Gideon and House Minority Leader Ken Fredette also had a tense few moments squabbling over how long members have to register roll-call votes.

In the Senate, there was a back-and-forth on a bill passed the chamber along party lines by one vote to allow a wrongful death lawsuit for the death of a viable fetus. While supporters say it’s not aimed at abortion, opponents including the American Civil Liberties Union say it would erode a woman’s autonomy and open the door to fetal personhood.

Sen. Roger Katz, R-Augusta, and Sen. Shenna Bellows, D-Manchester, had a brief back-and-forth over it, with Bellows saying later on Twitter that Katz “just led (an) effort to pass an anti-abortion bill.” The House has voted the bill down once, so it’s still in limbo.

Back in the House, Rep.

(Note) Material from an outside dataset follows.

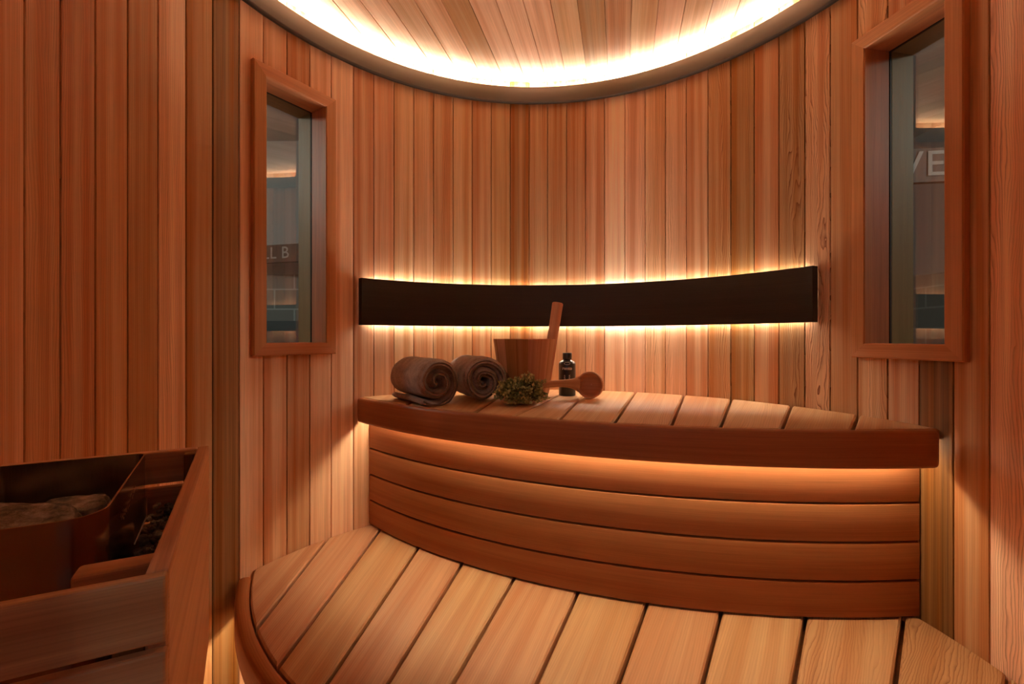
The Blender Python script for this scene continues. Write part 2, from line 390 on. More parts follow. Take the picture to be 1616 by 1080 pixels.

Richard Cebra, R-Naples, stood up at the end of Tuesday’s session to hit Gideon implicitly for leaving the highway budget — which would provide $1.4 billion over two years, including federal funds, to the Maine Department of Transportation — tabled in the chamber.

In an interview later, Cebra, a member of the Legislature’s Transportation Committee, said the budget, which passed unanimously in the committee, could be passed as an example of bipartisanship — especially given the budget impasse.

However, he said it is “being held up for political reasons and there are no political reasons to hold it up,” saying it shouldn’t be “a pawn” in budget negotiations or be risked in any shutdown.